▸ What this task involves
Gather all lines with the word "finishes" in them.

▸ Records for the task
= = = = = = =
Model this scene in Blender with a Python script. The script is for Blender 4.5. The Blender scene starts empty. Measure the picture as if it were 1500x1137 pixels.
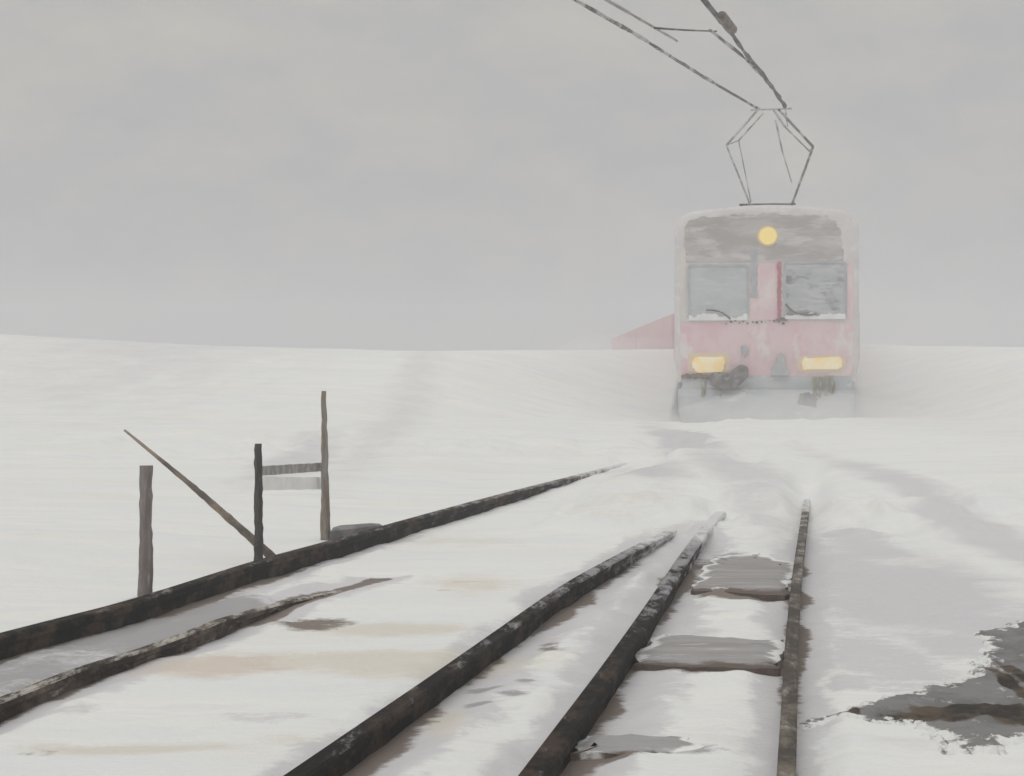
= = = = = = =
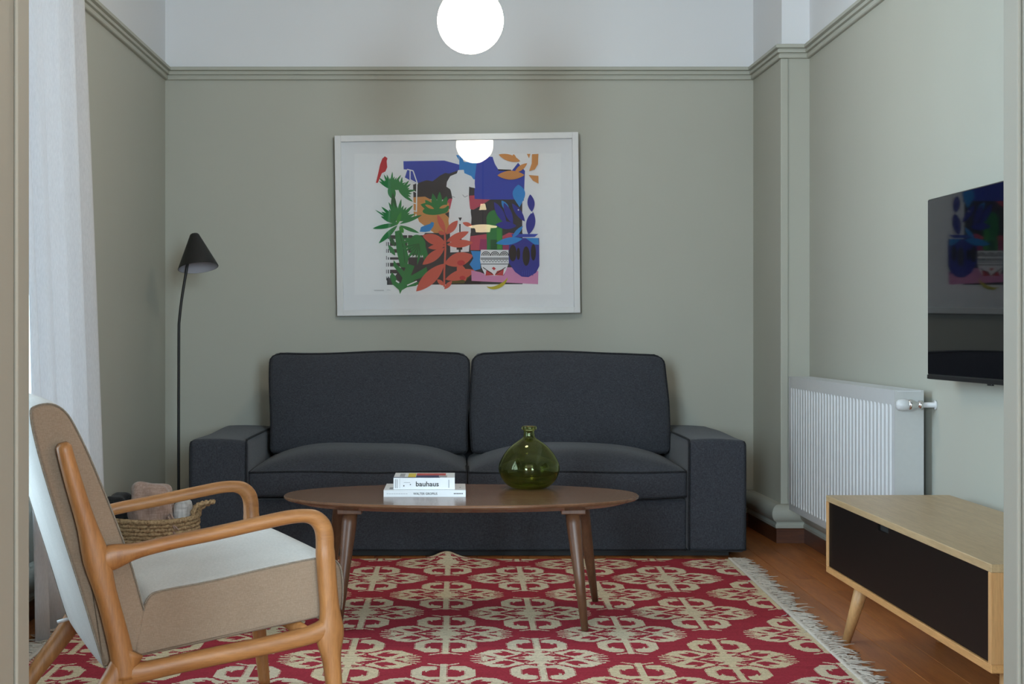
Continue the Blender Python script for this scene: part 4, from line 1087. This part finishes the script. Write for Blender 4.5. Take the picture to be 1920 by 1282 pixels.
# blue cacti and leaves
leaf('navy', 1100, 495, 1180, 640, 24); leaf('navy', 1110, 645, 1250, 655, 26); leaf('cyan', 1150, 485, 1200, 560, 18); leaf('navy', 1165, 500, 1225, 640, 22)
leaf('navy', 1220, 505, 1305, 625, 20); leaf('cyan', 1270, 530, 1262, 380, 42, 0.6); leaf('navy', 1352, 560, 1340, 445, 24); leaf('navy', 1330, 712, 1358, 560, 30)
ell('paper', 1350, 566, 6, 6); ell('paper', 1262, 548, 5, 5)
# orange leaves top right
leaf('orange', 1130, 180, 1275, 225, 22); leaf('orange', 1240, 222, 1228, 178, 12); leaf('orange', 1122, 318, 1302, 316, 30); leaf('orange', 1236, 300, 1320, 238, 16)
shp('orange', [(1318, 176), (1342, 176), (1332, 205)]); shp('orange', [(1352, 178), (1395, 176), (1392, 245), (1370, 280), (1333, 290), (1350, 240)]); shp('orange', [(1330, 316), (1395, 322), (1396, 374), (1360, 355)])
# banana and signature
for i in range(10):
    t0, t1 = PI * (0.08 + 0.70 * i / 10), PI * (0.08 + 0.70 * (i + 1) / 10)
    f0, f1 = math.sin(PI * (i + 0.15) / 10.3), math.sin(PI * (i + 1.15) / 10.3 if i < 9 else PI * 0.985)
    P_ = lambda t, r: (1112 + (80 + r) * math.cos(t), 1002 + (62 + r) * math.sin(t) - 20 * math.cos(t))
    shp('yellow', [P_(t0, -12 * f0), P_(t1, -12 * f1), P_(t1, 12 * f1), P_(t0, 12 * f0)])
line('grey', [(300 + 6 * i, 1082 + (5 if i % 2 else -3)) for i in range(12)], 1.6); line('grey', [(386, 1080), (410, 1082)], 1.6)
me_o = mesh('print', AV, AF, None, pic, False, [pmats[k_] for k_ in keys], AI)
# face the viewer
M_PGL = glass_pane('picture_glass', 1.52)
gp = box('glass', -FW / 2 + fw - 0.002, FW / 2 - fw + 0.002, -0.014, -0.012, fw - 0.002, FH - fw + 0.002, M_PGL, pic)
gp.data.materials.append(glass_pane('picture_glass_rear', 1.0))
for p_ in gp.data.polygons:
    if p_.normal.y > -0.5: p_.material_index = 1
= = = = = = =
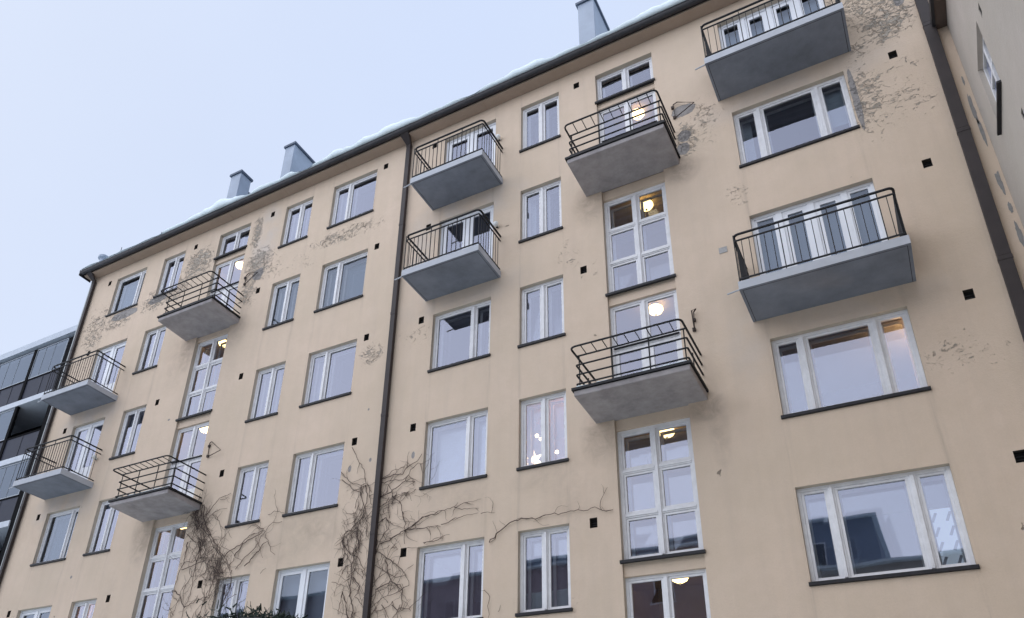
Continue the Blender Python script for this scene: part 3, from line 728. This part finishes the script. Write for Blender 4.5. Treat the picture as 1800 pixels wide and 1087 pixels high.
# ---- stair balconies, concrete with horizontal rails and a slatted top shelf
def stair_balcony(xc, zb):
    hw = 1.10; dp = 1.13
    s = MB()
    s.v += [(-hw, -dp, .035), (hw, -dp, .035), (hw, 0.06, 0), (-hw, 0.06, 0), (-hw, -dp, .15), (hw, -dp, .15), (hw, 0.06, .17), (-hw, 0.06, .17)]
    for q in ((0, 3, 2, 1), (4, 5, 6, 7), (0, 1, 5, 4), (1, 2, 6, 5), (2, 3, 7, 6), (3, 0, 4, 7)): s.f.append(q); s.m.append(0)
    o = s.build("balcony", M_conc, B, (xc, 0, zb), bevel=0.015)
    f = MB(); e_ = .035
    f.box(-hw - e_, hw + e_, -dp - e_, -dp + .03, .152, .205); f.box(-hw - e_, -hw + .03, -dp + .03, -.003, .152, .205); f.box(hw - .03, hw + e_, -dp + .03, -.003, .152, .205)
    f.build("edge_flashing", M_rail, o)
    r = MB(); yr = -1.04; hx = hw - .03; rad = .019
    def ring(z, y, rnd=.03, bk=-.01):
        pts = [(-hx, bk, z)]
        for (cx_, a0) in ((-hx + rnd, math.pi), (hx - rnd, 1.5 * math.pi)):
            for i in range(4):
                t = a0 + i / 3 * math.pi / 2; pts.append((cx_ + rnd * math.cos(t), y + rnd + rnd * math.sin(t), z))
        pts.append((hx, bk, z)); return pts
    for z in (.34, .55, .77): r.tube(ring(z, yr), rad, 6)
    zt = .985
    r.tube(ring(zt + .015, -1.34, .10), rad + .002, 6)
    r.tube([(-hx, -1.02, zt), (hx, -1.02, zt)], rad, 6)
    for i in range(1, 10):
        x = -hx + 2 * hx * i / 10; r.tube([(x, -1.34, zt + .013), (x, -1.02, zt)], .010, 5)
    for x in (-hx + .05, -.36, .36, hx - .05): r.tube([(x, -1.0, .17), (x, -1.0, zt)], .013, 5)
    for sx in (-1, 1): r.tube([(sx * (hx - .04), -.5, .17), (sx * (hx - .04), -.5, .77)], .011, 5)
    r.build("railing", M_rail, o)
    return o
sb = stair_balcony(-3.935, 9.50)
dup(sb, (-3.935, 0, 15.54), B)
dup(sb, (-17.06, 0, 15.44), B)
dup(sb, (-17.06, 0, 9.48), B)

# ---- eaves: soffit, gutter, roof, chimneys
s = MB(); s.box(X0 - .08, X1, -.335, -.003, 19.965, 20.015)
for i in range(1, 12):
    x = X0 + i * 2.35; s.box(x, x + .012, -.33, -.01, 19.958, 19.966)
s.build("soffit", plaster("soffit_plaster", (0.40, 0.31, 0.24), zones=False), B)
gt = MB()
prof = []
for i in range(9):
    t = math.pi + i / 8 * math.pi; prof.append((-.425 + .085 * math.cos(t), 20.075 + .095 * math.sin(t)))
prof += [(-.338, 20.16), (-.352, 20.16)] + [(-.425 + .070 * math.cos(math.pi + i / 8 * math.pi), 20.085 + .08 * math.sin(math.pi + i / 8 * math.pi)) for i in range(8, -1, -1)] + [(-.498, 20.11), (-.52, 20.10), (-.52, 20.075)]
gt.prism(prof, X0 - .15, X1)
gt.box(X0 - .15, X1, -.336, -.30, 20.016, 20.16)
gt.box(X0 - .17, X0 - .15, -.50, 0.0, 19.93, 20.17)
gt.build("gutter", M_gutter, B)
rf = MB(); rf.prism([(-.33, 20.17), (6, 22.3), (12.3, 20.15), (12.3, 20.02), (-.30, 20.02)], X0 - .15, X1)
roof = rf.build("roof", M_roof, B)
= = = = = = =
▸ Correct response
Continue the Blender Python script for this scene: part 4, from line 1087. This part finishes the script. Write for Blender 4.5. Take the picture to be 1920 by 1282 pixels.
Continue the Blender Python script for this scene: part 3, from line 728. This part finishes the script. Write for Blender 4.5. Treat the picture as 1800 pixels wide and 1087 pixels high.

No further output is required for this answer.